Es6 Destructuring
ES6: Destructuring
This morning, I sat down with my regular weekend breakfast sandwich and coffee and wanted to learn a little bit of ES6. I’ve decided the way I want to do it is by learning about individual features so I can use them in my code, so I went to YouTube to watch a clip while eating. I found an excellent video by MPJME: Destructuring: What, Why and How - Part 1 of ES6 JavaScript Features.
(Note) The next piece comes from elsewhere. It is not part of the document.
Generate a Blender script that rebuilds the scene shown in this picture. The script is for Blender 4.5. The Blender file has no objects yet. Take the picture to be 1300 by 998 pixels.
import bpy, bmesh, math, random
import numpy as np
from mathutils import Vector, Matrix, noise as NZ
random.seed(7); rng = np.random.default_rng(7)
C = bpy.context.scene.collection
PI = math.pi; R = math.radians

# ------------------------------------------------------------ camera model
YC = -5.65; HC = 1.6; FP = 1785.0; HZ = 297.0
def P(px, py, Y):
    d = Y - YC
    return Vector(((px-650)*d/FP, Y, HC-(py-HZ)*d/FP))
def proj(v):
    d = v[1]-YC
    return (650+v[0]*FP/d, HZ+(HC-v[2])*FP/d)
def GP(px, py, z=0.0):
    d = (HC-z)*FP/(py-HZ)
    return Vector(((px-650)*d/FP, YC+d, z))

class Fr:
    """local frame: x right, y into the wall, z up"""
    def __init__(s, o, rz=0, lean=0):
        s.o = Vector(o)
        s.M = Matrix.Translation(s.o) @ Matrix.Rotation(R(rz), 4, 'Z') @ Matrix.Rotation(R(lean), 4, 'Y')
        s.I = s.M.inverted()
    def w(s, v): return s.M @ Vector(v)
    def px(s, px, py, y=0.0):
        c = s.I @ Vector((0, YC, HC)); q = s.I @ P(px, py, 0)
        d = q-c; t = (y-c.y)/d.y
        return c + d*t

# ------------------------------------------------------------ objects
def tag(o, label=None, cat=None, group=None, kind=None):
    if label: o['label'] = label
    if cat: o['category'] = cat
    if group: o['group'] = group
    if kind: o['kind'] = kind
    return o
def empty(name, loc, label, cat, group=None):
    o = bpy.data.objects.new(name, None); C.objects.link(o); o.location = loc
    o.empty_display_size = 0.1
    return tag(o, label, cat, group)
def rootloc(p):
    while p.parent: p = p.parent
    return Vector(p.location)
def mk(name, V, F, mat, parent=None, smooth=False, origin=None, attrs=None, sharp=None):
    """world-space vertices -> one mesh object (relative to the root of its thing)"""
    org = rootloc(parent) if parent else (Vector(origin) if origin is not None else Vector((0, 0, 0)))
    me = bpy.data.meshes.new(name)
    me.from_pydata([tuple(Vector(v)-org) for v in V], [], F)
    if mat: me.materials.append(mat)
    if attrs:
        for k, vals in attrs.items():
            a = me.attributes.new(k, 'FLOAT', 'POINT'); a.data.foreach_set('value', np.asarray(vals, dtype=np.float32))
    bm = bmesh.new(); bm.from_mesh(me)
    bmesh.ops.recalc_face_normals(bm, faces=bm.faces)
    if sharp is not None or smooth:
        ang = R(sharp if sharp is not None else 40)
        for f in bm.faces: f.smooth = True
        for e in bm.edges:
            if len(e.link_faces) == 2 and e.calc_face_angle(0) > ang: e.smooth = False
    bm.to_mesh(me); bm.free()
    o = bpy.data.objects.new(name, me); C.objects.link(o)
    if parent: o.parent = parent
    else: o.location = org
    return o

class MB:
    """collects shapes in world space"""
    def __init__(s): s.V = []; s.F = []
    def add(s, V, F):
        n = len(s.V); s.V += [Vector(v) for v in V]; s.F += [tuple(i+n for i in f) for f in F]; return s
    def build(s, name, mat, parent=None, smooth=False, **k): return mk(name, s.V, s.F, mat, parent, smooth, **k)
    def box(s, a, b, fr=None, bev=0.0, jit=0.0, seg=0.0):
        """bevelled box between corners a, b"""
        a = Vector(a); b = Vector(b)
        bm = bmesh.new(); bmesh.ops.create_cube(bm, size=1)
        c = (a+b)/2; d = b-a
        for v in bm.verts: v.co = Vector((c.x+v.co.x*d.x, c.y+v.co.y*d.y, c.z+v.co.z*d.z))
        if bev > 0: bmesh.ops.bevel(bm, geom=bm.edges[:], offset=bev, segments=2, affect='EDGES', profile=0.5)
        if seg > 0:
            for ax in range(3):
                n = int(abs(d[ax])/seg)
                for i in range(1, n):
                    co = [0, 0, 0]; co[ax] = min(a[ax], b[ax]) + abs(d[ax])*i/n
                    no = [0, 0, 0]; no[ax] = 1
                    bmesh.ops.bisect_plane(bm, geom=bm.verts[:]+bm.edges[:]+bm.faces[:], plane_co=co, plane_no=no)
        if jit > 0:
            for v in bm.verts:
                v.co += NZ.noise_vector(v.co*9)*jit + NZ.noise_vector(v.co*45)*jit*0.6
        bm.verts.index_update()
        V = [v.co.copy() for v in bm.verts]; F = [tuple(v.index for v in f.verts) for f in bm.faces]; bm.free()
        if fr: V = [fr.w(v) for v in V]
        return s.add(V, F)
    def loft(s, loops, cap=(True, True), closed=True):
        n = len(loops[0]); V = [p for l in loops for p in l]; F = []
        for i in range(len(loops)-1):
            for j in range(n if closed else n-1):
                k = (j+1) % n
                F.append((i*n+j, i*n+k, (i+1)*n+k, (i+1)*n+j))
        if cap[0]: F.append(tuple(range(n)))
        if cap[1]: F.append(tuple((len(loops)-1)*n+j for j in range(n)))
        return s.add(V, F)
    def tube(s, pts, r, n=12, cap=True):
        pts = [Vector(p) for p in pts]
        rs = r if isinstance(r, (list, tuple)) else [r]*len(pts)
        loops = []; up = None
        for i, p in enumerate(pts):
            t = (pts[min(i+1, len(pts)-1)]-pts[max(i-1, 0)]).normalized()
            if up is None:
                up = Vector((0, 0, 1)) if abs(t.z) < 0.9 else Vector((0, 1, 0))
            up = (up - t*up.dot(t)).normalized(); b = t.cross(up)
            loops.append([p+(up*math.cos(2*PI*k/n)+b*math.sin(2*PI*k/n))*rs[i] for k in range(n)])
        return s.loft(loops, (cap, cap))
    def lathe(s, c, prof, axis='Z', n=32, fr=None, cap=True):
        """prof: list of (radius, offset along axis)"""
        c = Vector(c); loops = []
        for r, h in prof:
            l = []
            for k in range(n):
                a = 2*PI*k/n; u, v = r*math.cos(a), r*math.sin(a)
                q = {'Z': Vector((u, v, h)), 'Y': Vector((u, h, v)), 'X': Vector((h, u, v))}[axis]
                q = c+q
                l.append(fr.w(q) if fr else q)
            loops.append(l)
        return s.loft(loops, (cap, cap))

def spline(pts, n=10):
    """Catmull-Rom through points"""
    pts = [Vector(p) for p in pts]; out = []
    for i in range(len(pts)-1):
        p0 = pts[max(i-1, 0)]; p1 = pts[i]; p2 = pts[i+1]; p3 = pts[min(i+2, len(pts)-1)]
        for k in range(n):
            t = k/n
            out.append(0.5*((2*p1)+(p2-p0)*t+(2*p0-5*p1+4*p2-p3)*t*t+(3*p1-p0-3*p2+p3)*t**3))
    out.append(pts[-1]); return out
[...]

Destructuring in my own words
Destructuring is a way of taking values from an object to work with them directly instead of having to cast them to variables individually with repetitive dot syntax. As a nice bonus, the syntax supports casting default values for the destructured properties in the object you’re working with.
Example
var options = {
"autoplay": true,
"title": "We Never Left Tibet",
"id": "f0f8tOPUuuGk",
"author": "Gavin Andressen",
};
This part up here will stay the same. That is our options
object, it’s lovely, and it’s not going anywhere. What we’re going to do is play with how we work with those options to do stuff.
(function (options) {
console.log("I'd like to show you a video, titled \"" + options.title + "\" by " + options.author + ".");
})(options);
This could be written out more simply expressively as:
(function ({ title, author }) {
console.log("I'd like to show you a video, titled \"" + title + "\" by " + author + ".");
})(options);
This syntax takes a gamble that the reader doesn’t know how to read ES6. That reader will hopefully go look up the syntax and somehow discover some wonderful documentation on destructuring. I wonder if it’d be nicer to write it out like this:
(function ({ title, author }) { // ES6 technique: Destructuring
console.log("I'd like to show you a video, titled \"" + title + "\" by " + author + ".");
})(options);
Better use of the technique (using defaults):
(function ({ title = "Untitled", author = "an unknown author" }) { // ES6 technique: Destructuring
console.log("I'd like to show you a video, titled \"" + title + "\" by " + author + ".");
})(options);
I kinda want to use some ES6 string magic here but not badly enough to look up the syntax and use it. I’m trying to focus on destructuring… and it’s really nice out. I should go outside.